October 29, 2006

Pet Loss & Grief -- Leroy is gone


I learned that Leroy was killed yesterday: hit by a bus after he slipped his harness while out walking with his owner. Leroy, my beloved, trouble-making, utterly irresistible pug client. Client isn't even the right word -- I loved him like crazy. My heart aches. Not for him, but for myself, and for his owners, because we won't have him to cuddle with, talk about, and do stuff with anymore. Because he's dead, just like that.

I wish I could tell my dog that he's gone. She won't know, and for some reason I can't get that out of my head. She loved him, too, and I can't explain to her or give her something to smell that would let her know. I think I just need everyone to *know*. Know that he's gone. Know how much we loved him. Know how much it hurts.

I've lost dogs in my life before. It is incredibly painful, and the grief is sometimes worse if those around you don't understand why the loss of "only a pet" is so devastating. Luckily, I surround myself with other dog people. We understand. We get why it's so horrible each and every time, and also why it's so worth it anyway, to have these creatures in our lives, even for the short time they are here. (Also, here in SF we're lucky to have great resources like the San Francisco SPCA monthly drop-in pet loss support group. Link)

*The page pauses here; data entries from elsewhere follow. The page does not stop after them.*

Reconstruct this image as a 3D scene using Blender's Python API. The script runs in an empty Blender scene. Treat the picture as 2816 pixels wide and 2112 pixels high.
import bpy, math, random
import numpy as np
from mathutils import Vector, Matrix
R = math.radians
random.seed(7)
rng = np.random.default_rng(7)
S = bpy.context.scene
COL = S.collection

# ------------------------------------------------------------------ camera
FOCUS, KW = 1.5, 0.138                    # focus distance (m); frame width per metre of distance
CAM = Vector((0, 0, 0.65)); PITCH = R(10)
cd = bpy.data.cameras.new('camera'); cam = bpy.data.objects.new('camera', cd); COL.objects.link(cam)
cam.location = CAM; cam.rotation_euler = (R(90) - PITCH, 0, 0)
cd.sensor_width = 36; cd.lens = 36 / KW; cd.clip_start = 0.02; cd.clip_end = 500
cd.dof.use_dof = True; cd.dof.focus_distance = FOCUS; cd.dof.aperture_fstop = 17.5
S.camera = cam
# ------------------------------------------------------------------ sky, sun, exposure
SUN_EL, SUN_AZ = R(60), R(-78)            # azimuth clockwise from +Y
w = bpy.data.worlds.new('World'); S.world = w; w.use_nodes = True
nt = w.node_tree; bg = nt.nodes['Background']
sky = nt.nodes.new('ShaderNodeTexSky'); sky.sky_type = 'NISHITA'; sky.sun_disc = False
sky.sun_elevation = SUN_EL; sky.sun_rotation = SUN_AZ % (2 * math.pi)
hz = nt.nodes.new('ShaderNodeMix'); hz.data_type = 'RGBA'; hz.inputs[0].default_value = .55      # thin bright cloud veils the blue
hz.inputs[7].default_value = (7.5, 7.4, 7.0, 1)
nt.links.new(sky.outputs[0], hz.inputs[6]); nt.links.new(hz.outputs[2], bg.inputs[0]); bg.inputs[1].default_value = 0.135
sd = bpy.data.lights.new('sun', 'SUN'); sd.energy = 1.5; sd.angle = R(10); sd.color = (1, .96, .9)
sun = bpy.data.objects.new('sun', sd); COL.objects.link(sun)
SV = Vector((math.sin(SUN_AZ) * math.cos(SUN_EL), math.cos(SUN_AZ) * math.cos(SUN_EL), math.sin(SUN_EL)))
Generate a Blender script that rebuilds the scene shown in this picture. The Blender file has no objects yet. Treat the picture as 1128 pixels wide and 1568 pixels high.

The owners and I were able to talk, cry, and reminisce tonight. Mostly cry. It was cathartic, but of course the grief is still there.

Leroy, you will be sorely missed. I will remember you as you were on our last outing together: we went to the beach at Fort Funston, and you played with the other dogs and ran around for hours, king of all you could see, and got so tired that you fell asleep nestled against my leg on the ride home, snoring, of course.